初出:2018/10/23 Vol.299 機械王の休日:メノウ乳鉢のススメ
機械王の休日、第18回をお送りいたします。今回は実験器具の乳鉢の話。一口に乳鉢といっても種類があるようで、高級なものには理由があるようです。では本編をどうぞ。
メノウで作られた乳鉢
理科の実験での定番アイテムである乳鉢。固体を粉砕・混和するために使うもので、くられ氏の科学動画などでも、たびたび登場していますね。今回はこの乳鉢について、ちょっとこだわってみます。
さて、一般的な乳鉢というと、お馴染み、真っ白なタイプの物が思い浮かぶことでしょう。1000円程度で購入できるこの白い乳鉢は、基本的にはムライトと呼ばれる素材で出来ています。
ムライトはセラミックスの一種。ムライト以外の素材を使った乳鉢も、人工的に作られているものは基本的に高純度のセラミックスなどが原料です。

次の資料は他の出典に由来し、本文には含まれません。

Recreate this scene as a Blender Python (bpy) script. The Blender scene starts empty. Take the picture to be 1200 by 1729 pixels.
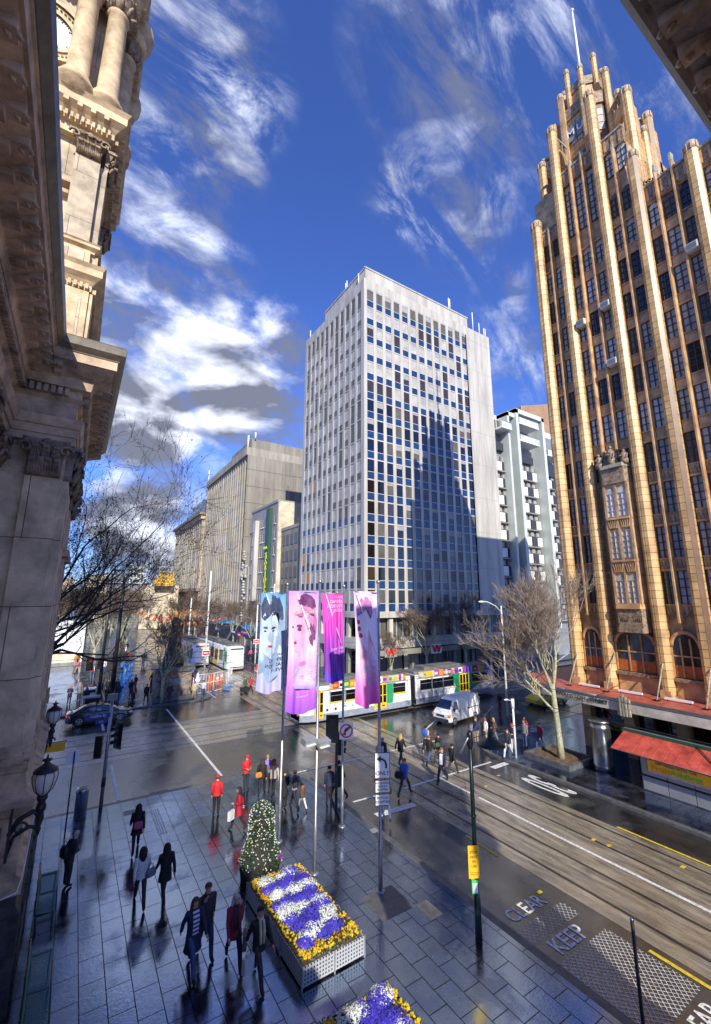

一方で、ちょっと高級な乳鉢というものも存在します。それが「メノウ乳鉢」です。その名前の通り、メノウを原料として出来おり、最大の特徴は、天然石であるということです。
メノウ乳鉢の利点
メノウ乳鉢は、ただ高級なだけではありません。きちんとした実験道具らしい利点があります。それが「強度」です。
ムライト乳鉢は、乳鉢と乳棒を擦ると若干量の粉が出てきてしまいます。一方で、メノウ乳鉢は擦っても滑るだけで、粉が出てくる事はありません。
メノウの主成分は二酸化ケイ素ですが、ただの固まりではなく、微細な二酸化ケイ素の結晶が絡まったような構造をしているためか、強い靱性があります。靱性が高いために表面がほぼ剥離せず、従ってメノウで作られた乳鉢からは、ムライト乳鉢のような不純物のコンタミが皆無だと言えるのです。超伝導体の作成など、コンタミを嫌う実験や高価な原料をすり潰すような実験には、メノウ乳鉢が最適な選択でしょう。
また、メノウに含まれる若干の不純物によって、メノウ乳鉢には独特の模様が出ます。天然のメノウが原料であるため、この模様は一品一品ですべて違うのも特徴です。実験器具としての利点はご紹介の通りですが、実験器具マニアとしては、こういった側面からもコレクションに追加したいアイテムだとも言えますね。